As a multibooter who does a lot of repartitioning and cloning as part of OS testing and as backup routine, I think this describes what happens to me on irritatingly frequent occasions, particularly when Fedora is involved. Rather than trying to figure out why a silent mount failure occurs, I just reboot and get on with life. If this happens to you again, give partprobe a try. I think the problem is whatever is supposed to is not keeping device names, UUIDs, Labels and symlinks in /dev/disk/ all in sync when partition tables are manipulated. Mount thinks it succeeds whether or not it actually does, or mount succeeds, but the storage device driver and/or kernel don't get the message.
And to piggyback on my own post, if anyone happens to know, those two ASM disks that I created don't seem to persist on reboot.
/dev is REcreated at every reboot (by udev), so any user-created device files are lost AT those reboots.
You should create extra rules for them in the /etc/udev/rules.d directory for udev to know that they should be created again.

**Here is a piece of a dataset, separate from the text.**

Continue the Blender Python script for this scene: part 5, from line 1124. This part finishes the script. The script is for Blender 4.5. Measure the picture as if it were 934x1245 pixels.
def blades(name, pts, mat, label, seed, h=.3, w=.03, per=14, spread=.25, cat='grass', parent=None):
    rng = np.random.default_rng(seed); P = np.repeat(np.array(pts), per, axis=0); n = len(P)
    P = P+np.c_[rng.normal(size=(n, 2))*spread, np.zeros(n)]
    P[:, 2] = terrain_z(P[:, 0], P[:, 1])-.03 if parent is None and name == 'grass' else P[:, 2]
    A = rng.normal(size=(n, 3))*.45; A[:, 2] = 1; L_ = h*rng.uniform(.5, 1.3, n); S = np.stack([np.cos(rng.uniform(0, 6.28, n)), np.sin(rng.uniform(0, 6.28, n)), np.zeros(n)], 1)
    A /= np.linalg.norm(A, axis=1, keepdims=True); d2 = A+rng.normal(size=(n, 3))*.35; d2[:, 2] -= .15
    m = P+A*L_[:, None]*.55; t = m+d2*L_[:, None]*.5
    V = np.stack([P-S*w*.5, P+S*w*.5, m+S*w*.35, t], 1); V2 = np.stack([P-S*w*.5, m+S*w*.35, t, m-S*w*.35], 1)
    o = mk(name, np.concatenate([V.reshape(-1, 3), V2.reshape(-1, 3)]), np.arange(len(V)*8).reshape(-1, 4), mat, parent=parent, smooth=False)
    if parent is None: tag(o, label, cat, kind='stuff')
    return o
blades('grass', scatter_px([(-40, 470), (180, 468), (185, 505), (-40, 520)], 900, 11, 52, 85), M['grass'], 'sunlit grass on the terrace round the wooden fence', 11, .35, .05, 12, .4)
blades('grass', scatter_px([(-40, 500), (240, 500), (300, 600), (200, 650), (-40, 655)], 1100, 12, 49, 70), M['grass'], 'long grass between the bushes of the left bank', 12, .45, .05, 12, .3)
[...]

As a multibooter who does a lot of repartitioning and cloning as part of OS testing and as backup routine, I think this describes what happens to me on irritatingly frequent occasions, particularly when Fedora is involved. Rather than trying to figure out why a silent mount failure occurs, I just reboot and get on with life. If this happens to you again, give partprobe a try. I think the problem is whatever is supposed to is not keeping device names, UUIDs, Labels and symlinks in /dev/disk/ all in sync when partition tables are manipulated. Mount thinks it succeeds whether or not it actually does, or mount succeeds, but the storage device driver and/or kernel don't get the message.
Yeah I suspect the same thing, no real answer. Good to know I'm not alone in this lol. Thanks for your input!
Quote:
Originally Posted by ehartman
/dev is REcreated at every reboot (by udev), so any user-created device files are lost AT those reboots.
You should create extra rules for them in the /etc/udev/rules.d directory for udev to know that they should be created again.
Ah thank you! I actually suspected it could be the udev rules, but hadn't looked into it yet. Thanks!